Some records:
______________________________

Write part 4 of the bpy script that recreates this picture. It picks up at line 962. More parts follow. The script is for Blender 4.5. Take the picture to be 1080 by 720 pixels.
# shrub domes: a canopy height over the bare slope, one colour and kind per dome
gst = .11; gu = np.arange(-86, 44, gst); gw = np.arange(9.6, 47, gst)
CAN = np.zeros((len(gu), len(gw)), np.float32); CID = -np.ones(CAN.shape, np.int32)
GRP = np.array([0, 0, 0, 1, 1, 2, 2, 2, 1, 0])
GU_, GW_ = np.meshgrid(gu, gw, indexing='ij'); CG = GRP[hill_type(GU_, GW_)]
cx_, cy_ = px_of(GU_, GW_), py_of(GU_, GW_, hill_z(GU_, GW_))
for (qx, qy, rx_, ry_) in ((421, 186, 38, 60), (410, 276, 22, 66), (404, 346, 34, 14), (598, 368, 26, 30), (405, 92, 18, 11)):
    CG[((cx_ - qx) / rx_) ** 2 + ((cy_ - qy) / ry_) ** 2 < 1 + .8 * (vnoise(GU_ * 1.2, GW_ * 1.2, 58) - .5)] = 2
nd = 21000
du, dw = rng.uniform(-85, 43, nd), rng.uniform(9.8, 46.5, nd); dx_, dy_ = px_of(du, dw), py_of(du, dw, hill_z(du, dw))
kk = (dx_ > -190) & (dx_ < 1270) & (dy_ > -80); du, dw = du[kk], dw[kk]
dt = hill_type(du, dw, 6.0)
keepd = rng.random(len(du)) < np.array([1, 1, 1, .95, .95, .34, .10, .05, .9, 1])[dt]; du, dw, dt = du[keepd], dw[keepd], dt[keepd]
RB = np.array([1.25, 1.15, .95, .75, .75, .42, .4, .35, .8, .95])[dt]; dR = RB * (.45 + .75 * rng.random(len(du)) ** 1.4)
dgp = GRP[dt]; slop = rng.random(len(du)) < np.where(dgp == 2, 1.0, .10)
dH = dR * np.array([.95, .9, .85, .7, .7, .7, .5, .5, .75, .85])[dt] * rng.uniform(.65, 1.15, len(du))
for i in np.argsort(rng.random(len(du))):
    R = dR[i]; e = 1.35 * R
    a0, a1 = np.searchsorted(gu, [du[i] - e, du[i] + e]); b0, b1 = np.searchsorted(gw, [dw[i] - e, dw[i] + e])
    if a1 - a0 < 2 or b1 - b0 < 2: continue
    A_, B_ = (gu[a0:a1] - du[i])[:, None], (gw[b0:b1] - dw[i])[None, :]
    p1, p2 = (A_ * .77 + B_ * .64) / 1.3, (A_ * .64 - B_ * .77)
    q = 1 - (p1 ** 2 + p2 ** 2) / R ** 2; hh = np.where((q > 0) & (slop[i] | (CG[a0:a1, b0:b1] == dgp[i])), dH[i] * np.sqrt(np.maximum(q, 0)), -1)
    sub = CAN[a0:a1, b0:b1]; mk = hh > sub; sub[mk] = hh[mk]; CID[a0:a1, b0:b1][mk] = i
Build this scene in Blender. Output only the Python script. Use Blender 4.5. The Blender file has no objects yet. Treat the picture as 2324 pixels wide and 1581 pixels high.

______________________________

:: WHAT IS REQUIRED ::
Find every line in the entries that includes the word "Blender", then state how many there are and nothing else.

:: RESULT ::
2